Hey everyone, I'm an investment enthusiast who loves studying the investment philosophies of Charlie Munger and Warren Buffett. That old-timer Munger (he’s almost 100 now) is a master of value investing. He and Buffett run Berkshire Hathaway together. While they mostly focus on the U.S. market, Munger has a sharp eye for overseas opportunities—especially companies with a "moat" (competitive advantages). Below, I’ll briefly discuss some of his overseas investments, both successes and failures. I’ll keep it simple to help you understand the key takeaways. Munger’s style boils down to buying great companies and holding them long-term, not chasing short-term hype.

Success Story: BYD (Chinese EV Maker)

Munger’s most famous overseas win is BYD. Back in 2008, BYD was just a small battery company. Its founder, Wang Chuanfu, was introduced to Munger through a friend. Munger saw its technological edge, ambition, and potential in EVs and renewable energy. He urged Buffett to invest $230 million for a 10% stake.

The result? BYD is now a global EV giant, with its market value multiplying many times over. Berkshire still holds the shares, having made a fortune. This investment proved Munger’s foresight: he looks beyond financials to assess leadership and long-term potential. Simply put, Munger bet correctly on China’s EV wave. In my view, it’s a classic value-investing case—buying a great company early and letting it grow.

Semi-Success: POSCO (Korean Steel Giant)

Through his investment firm, Daily Journal, Munger invested in POSCO, a major Korean steel producer. Munger loves resource-advantaged companies, and POSCO was globally competitive. He bought in the early 2010s when its stock was cheap.

How did it perform? Not a home run, but solid long-term. POSCO’s stock fluctuated, but its steady dividends earned Munger solid returns. More importantly, it reflects his "diversification" mindset: don’t put all your eggs in the U.S. basket. The risk was low because he bought at a cheap valuation—a high margin of safety.

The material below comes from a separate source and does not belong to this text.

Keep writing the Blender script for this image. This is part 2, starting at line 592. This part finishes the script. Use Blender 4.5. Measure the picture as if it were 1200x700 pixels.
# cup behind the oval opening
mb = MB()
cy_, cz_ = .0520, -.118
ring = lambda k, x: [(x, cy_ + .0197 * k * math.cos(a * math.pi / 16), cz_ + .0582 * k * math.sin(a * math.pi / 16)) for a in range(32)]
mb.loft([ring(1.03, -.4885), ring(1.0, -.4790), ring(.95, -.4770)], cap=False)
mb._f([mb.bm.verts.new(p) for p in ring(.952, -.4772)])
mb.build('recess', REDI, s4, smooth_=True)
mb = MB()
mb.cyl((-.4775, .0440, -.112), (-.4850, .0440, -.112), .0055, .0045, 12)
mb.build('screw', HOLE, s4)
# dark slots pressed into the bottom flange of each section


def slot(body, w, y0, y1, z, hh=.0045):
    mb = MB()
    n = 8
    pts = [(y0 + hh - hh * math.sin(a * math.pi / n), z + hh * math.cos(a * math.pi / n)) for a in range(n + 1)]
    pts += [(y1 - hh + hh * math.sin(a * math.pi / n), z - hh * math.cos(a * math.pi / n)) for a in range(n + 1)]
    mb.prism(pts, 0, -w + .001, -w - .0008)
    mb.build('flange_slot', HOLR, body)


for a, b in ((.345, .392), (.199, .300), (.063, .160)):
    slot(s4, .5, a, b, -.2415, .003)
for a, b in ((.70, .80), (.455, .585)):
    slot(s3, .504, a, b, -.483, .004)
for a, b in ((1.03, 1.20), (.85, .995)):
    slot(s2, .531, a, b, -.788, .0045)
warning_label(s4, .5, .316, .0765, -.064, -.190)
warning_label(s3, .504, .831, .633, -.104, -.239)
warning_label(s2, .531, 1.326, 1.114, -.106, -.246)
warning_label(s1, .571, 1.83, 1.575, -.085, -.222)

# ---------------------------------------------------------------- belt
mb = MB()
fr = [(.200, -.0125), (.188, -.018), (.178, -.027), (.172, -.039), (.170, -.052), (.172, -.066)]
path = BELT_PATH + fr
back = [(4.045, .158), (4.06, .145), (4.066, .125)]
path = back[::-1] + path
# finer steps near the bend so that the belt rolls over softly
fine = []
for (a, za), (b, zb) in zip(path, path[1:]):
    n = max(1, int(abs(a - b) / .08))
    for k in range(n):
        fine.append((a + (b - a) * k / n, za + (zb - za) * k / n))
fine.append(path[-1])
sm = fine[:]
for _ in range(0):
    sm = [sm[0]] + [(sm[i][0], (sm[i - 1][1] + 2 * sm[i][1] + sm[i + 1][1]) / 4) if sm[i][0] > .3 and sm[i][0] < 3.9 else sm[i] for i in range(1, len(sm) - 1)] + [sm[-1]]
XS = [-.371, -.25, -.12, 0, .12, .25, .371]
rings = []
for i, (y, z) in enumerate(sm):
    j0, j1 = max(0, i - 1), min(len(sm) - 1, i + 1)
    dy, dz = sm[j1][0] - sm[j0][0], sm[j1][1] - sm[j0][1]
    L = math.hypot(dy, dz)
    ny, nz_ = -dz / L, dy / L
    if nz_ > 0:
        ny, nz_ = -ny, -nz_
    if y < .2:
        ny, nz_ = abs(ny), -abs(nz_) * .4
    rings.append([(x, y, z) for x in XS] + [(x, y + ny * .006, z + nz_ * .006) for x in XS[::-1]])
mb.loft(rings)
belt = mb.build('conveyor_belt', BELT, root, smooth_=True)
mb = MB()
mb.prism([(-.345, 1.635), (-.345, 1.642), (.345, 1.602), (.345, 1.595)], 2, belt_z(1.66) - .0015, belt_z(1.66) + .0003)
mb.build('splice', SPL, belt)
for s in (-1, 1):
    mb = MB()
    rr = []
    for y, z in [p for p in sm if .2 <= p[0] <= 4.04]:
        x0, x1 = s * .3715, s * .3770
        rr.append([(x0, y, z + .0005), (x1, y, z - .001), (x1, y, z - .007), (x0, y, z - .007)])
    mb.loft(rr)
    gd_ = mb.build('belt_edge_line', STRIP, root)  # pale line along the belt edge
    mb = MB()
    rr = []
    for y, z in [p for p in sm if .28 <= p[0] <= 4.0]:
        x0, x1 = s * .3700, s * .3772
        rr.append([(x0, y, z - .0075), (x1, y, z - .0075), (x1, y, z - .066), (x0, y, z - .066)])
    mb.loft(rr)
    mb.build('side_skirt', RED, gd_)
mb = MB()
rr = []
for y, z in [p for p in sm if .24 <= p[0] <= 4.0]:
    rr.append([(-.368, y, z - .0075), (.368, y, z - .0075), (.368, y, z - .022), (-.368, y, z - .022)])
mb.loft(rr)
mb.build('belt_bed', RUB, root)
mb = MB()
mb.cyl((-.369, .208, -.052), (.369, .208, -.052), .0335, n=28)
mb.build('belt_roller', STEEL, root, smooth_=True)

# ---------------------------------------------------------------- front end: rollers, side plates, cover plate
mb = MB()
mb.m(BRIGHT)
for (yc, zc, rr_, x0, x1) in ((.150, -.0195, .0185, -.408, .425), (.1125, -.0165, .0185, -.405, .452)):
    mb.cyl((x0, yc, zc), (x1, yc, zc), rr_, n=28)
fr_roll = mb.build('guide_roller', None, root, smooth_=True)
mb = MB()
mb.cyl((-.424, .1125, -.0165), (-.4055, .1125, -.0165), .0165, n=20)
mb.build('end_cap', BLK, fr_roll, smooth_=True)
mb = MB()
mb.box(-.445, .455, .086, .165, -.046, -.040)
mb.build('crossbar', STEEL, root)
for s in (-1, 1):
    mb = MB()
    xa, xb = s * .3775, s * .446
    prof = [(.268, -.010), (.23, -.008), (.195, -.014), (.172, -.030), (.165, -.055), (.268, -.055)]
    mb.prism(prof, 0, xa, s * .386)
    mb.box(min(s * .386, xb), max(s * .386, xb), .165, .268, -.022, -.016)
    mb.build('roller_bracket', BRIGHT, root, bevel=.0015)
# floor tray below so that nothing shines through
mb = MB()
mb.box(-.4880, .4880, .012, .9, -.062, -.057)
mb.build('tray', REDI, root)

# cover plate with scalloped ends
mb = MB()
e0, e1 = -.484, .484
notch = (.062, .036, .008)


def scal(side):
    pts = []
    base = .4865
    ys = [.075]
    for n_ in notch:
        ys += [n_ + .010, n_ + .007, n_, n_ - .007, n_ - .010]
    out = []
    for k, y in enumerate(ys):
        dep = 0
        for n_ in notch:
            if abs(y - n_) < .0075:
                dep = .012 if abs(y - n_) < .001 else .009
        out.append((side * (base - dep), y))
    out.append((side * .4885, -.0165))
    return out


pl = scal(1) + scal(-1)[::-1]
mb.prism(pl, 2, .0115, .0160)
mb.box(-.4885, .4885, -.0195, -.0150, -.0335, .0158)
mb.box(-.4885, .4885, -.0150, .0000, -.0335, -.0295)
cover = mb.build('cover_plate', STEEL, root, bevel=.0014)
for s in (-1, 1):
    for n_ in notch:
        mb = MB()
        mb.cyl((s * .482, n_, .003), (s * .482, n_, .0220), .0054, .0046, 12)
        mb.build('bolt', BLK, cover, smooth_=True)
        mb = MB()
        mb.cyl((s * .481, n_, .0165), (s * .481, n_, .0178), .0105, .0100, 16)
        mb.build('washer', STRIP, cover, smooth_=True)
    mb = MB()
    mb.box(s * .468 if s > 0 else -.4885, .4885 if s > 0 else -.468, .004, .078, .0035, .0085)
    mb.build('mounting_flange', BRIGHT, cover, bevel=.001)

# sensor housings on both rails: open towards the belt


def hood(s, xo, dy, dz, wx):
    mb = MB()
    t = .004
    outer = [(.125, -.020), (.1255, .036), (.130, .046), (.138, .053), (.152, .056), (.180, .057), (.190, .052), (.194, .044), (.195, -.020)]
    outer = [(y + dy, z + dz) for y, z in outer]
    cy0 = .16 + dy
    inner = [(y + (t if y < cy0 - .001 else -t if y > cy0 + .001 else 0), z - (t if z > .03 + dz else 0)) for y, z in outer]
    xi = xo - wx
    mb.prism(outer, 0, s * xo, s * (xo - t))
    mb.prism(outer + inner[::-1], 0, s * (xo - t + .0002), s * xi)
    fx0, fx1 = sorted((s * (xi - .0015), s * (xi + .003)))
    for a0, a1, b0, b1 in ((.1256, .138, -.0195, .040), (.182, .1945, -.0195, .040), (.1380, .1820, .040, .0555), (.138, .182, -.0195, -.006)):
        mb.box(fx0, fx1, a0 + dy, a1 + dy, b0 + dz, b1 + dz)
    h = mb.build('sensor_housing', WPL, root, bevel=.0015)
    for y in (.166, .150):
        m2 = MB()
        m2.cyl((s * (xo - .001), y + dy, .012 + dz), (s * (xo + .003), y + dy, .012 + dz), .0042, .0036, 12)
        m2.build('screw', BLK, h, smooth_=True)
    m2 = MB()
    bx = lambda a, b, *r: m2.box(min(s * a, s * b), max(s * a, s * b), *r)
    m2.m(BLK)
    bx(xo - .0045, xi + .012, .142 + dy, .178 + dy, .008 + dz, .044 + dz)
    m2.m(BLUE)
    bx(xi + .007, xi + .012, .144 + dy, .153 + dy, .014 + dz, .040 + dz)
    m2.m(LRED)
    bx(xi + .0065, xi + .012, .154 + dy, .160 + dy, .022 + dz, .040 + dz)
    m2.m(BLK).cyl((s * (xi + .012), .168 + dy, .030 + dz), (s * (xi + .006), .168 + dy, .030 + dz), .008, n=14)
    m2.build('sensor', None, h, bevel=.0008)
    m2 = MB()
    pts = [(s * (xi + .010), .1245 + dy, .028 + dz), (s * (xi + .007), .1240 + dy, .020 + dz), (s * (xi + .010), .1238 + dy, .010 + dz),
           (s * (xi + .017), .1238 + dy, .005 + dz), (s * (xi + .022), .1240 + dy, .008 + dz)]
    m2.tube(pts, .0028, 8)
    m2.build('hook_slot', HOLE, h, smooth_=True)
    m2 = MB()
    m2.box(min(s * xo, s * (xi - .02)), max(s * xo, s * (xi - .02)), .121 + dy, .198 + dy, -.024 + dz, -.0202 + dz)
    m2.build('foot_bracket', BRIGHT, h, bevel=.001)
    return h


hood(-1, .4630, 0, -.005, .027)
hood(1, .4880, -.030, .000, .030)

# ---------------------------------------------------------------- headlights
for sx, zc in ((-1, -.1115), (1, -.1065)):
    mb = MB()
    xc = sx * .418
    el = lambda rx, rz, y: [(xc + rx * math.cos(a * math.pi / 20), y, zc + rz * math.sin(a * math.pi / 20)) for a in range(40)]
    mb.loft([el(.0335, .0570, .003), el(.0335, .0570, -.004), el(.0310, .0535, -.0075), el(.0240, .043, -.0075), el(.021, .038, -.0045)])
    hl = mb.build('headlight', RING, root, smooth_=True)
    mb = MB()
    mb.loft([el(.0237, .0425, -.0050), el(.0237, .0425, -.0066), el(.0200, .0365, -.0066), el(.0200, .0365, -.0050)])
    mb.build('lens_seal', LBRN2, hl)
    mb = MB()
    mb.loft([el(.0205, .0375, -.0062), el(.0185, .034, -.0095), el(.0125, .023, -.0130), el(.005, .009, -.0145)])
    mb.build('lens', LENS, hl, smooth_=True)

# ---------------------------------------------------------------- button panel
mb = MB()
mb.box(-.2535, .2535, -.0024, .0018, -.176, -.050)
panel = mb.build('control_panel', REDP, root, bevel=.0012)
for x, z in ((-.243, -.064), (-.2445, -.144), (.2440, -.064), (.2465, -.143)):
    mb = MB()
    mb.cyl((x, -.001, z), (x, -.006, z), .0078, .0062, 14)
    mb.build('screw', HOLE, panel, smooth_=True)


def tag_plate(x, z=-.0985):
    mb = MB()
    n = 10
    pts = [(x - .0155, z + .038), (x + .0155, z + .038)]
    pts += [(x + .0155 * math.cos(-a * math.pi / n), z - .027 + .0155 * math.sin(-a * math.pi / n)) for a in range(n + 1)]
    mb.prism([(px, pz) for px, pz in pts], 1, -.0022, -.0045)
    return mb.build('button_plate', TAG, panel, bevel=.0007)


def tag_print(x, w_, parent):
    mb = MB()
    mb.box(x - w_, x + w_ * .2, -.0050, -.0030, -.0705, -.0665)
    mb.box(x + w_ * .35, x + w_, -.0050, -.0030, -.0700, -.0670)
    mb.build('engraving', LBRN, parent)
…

Failure: Tesco (UK Supermarket Chain)

Munger and Buffett also stumbled overseas, like with UK’s Tesco. Around 2012, Berkshire bought over $2 billion worth of Tesco shares. Back then, Tesco was Britain’s largest supermarket—a seemingly stable consumer stock with strong branding and store networks.

But trouble hit: Tesco later faced an accounting scandal (financial fraud), and fierce competition from Amazon and discount retailers crushed its stock. Berkshire sold in 2014, losing $400+ million. Munger admitted they’d misjudged management issues and market shifts. The lesson? Even big companies can see their "moats" erode. Munger said this made him more cautious about overseas cultural and regulatory gaps.

Another Failure: Irish Banks (During the Financial Crisis)

During the 2008 crisis, Berkshire invested in Irish banks like Irish Nationwide. Munger thought they were undervalued and would rebound.

Result? Ireland’s property bubble burst, banks drowned in bad debt, and nearly collapsed. Berkshire lost heavily. Munger later reflected that they’d underestimated local economic risks. Bottom line: overseas investing requires macro-awareness, not just chasing "cheap" stocks.

My Takeaway

Munger didn’t invest heavily overseas (he prefers U.S. companies), but these cases are insightful. Success hinges on finding the right people and trends (like BYD); failures often stem from overlooked risks (e.g., Tesco’s management). Munger always says investing is about "waiting for the right pitch"—don’t rush into overseas markets without homework. For beginners, I recommend starting with his book Poor Charlie’s Almanack; it captures his core philosophy. Feel free to ask questions—I’m no expert, but I’ve learned a lot over the years.